Since then, more and more Western allies have chosen the F-35, burnishing its claim to be the free world’s fighter. Germany installed a new leader, triggering a review of the Super Hornet buy.

And when new Chancellor Olaf Scholz spoke to parliament Feb. 27 about countering Russia in Europe, he talked about F-35s and electronic attack Eurofighters, not Super Hornets and Growlers.

“There’s a feeling that the F/A-18 is on its way out,” said Bryan Clark, an analyst at the Hudson Institute.

Nothing’s for certain until there’s a contract, though.
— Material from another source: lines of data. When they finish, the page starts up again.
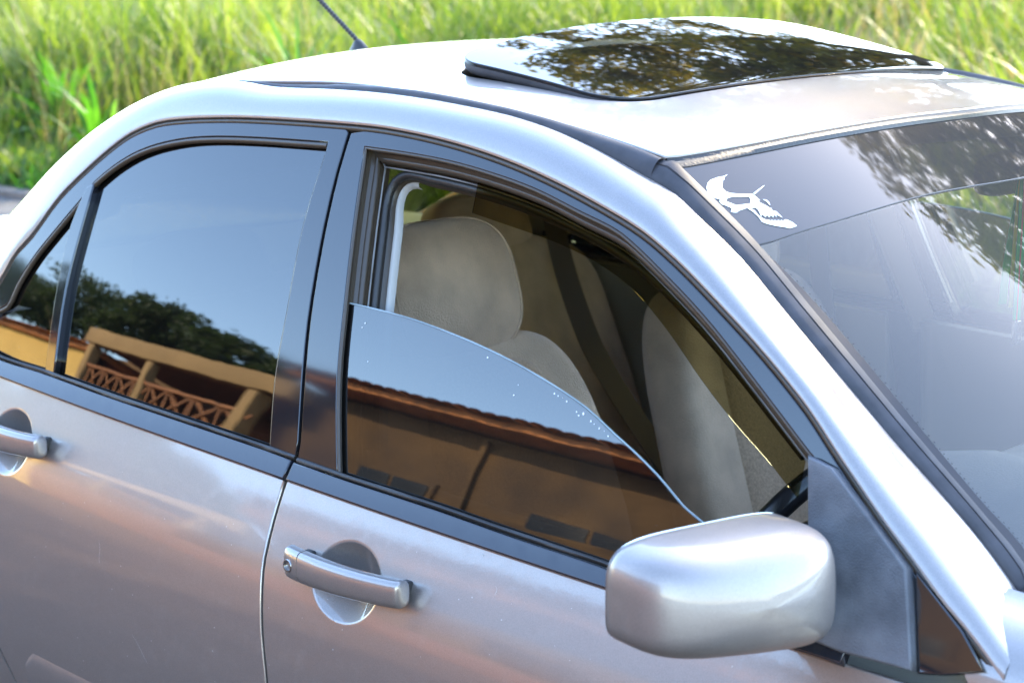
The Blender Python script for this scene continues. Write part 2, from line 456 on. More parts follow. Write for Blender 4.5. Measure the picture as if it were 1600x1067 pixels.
# ------------------------------------------------------------------ cant rail / pillars (one silver band each side)
def band(mirror):
    xs = np.concatenate([np.arange(-1.60, -.93, .03), np.arange(-.93, 1.045, .012)])
    rows = []
    for x in xs:
        if x < -.93:
            zl = .95-(-.93-x)*.05; y0 = -hw(-.93, .95)+.0+.06*(-.93-x)
            a = np.array([x, y0, zl])
        else:
            z = Lz(x); a = np.array([x, -hw(x, z), z])
        b = Uat(x); d = np.linalg.norm(b-a)
        t0 = np.array([0, .36, .93]); t1 = np.array([0, .97, .16])
        if x > .45: t1 = np.array([0, .95, .22])
        k = .42*d
        c1 = a+t0*k; c2 = b-t1*k
        row = []
        n_in = np.array([0, .93, -.36])
        row.append(a+n_in*.02+np.array([0, 0, .004])); row.append(a+n_in*.004+np.array([0, 0, .0003])); row.append(a+n_in*.0012+t0*.0012)
        for t in np.linspace(.05, .965, 15):
            row.append((1-t)**3*a+3*(1-t)**2*t*c1+3*(1-t)*t*t*c2+t**3*b)
        e = b+np.array([0, -.0005, -.0012]); row.append(e); row.append(b+np.array([0, .001, -.012]))
        rows.append(row)
    loft('pillar_and_roof_rail', rows, M['paint'], car, mirror=mirror, sharp=50, flip=True)
band(False); band(True)

# roof moulding strips
def moulding(mirror):
    Ma = np.array(M3); rows = []
    x0, x1 = Ma[0][0], Ma[-1][0]
    for x in np.linspace(-.42, x1, 90):
        u = Uat(x)
        if x < x0:
            m_ = np.array([x, u[1]+.003+(.022)*max(0, (x+.42)/(x0+.42)), u[2]+.002])
        else: m_ = np.array([x, np.interp(x, Ma[:, 0], Ma[:, 1]), np.interp(x, Ma[:, 0], Ma[:, 2])])
        row = [u+np.array([0, .0005, -.012])]
        for t in (0, .12, .3, .5, .7, .88, 1.):
            p = u*(1-t)+m_*t; p = p+np.array([0, -.3, 1.])*(-.002+.007*math.sin(math.pi*t)**.6*min(1, max(0, (x+.42)/.35))**.7); row.append(p)
        row.append(m_+np.array([0, 0, -.012])); rows.append(row)
    loft('roof_moulding', rows, M['mould'], car, mirror=mirror, sharp=50, flip=True)
moulding(False); moulding(True)

# ------------------------------------------------------------------ roof
hdrpx = [(1060, 243), (1120, 233), (1195, 219), (1330, 194), (1465, 175)]
Hpts = [hit(x, y, g_roof)[:2] for x, y in hdrpx]
near = [p[:2]+np.array([0, .003]) for p in M3]
xe = near[0][0]
rn = [np.array([-.86, -.566]), np.array([-.6, -.566]), np.array([-.42, -.564]), np.array([-.30, -.557])]+[p for p in near[:-1]]
corner = np.array([near[-1][0], near[-1][1]])
hh = [p for p in Hpts if p[0] > corner[0]+.005 and p[1] < -.02]
front = [corner]+hh
front = front+[np.array([p[0], -p[1]]) for p in front[::-1]]
side_n = spline(rn+[corner], .02)
fr = spline([corner]+hh+[np.array([hh[-1][0]+.001, 0.])]+[np.array([p[0], -p[1]]) for p in hh[::-1]]+[corner*[1, -1]], .02)
side_f = [p*[1, -1] for p in side_n[::-1]]
rear = spline([np.array([-.86, .566]), np.array([-.9, .3]), np.array([-.915, 0]), np.array([-.9, -.3]), np.array([-.86, -.566])], .03)
roof_outline = side_n[:-1]+fr[:-1]+side_f[:-1]+rear[:-1]
def rrect(x0, x1, y0, y1, r, n=8, bowf=0, bowr=0):
    o = []
    for (cx, cy, a0) in ((x1-r, y1-r, 0), (x0+r, y1-r, 90), (x0+r, y0+r, 180), (x1-r, y0+r, 270)):
        for k in range(n+1):
            a = math.radians(a0+90*k/n); o.append(np.array([cx+r*math.cos(a), cy+r*math.sin(a)]))
    # densify straights, bow front/rear
    out = []
    for i in range(len(o)):
        a, b = o[i], o[(i+1) % len(o)]; k = max(1, int(np.linalg.norm(b-a)/.03))
        for j in range(k): out.append(a+(b-a)*j/k)
    ym = (y0+y1)/2; hy = (y1-y0)/2
    for p in out:
        s = 1-((p[1]-ym)/hy)**2
        w = np.clip((p[0]-x0)/(x1-x0), 0, 1); p[0] += bowf*s*w+bowr*s*(1-w)
    return out
SR = (-.075, .262, -.43, .43)
sun_hole = rrect(SR[0]-.004, SR[1]+.004, SR[2]-.004, SR[3]+.004, .07, bowf=.035, bowr=-.01)
panel('roof_skin', ROOF, roof_outline, M['paint'], car, r=.0025, depth=.012, spacing=.04, holes=[sun_hole])

# sunroof: glass panel tipped up at its rear edge, on a rubber seal
def sunz(x, y):
    t = np.clip((SR[1]-x)/(SR[1]-SR[0]), 0, 1.1)
    return roofz(x, y)+.003+t*(.028+.020*y)+.006*t*(1-(y/.43)**2)+(.007*(1-t)+.009*t)*(max(0, y)/.43)**1.5
SUNS = Surf(lambda u, v: (u, v, sunz(u, v))); SUNS.sign = 1
sr = empty('sunroof', (0, 0, 0), car); sr['label'] = 'glass sunroof tilted up at its rear edge'
panel('sunroof_glass', SUNS, rrect(*SR[:2], *SR[2:], .066, bowf=.035, bowr=-.01), M['glass_roof'], sr, r=.002, depth=.003, spacing=.04)
ring = [SUNS.P(*p, -.010) for p in rrect(SR[0]+.003, SR[1]-.003, SR[2]+.003, SR[3]-.003, .064, bowf=.035, bowr=-.01)]
def ringrows(offs, base, surf, out=True):
    rows = []
    for (ins, dz) in offs:
        pts = offset_closed(base if polyarea(base) > 0 else base[::-1], ins)
        rows.append([surf.P(*p, dz) for p in pts])
    V = [p for r_ in rows for p in r_]; n = len(rows[0]); F = []
    for i in range(len(rows)-1):
        for j in range(n):
            k = (j+1) % n; F.append((i*n+j, (i+1)*n+j, (i+1)*n+k, i*n+k))
    return V, F
V, F = ringrows([(.006, -.004), (.0005, -.0052), (-.0006, -.010), (.0005, -.016), (.005, -.020), (.02, -.021)], rrect(*SR, .066, bowf=.035, bowr=-.01), SUNS)
mesh('sunroof_seal', V, F, M['mould'], sr, sharp=60)
V, F = ringrows([(0.002, -.003), (.002, -.03), (.03, -.045), (.05, -.045)], sun_hole, ROOF)
mesh('sunroof_frame', V, F, M['rubber'], sr, sharp=40)

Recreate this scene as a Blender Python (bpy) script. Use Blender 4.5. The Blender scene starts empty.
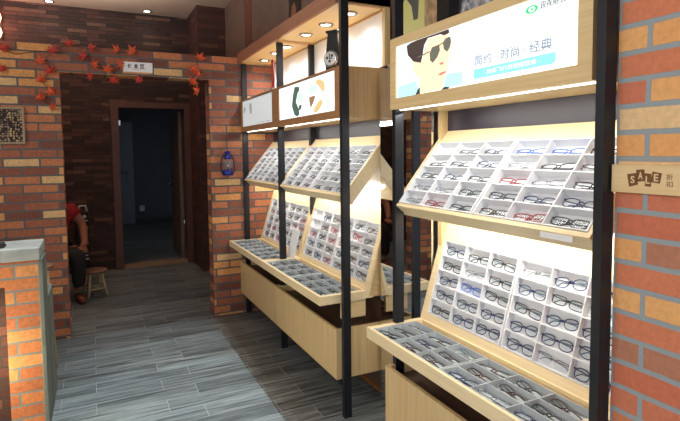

And even if Germany ditches the Super Hornets, the country may still buy the Growlers.

“Electronic attack is something they could use,” Clark said, “and European counterparts can’t match it.”

Super Hornets also remain under consideration in India. And back home, the invasion is pushing Congress toward approving a long-delayed defense budget directing the Navy to buy more planes over admirals’ objections, said Todd Harrison, an analyst at the Center for Strategic and International Studies.

But there are headwinds, too.

Those Growlers don’t have the same range as the F-35s they might be called upon to assist, Clark said.

Aboulafia, the AeroDynamic Advisory analyst, thinks French manufacturer Dassault may have the advantage in India because the country already flies some of the company’s planes.

And while Boeing has defied the odds on Capitol Hill for years, lobbying here isn’t getting any easier. Navy leaders have publicly opposed new Super Hornets, saying they don’t see any practical use for them past the 2030s. And if there’s no German order waiting in 2026, Boeing would have a harder time pitching a request as temporary help.

“They could say it’s a bridge order,” Aboulafia said. “But not what it’d be a bridge to.”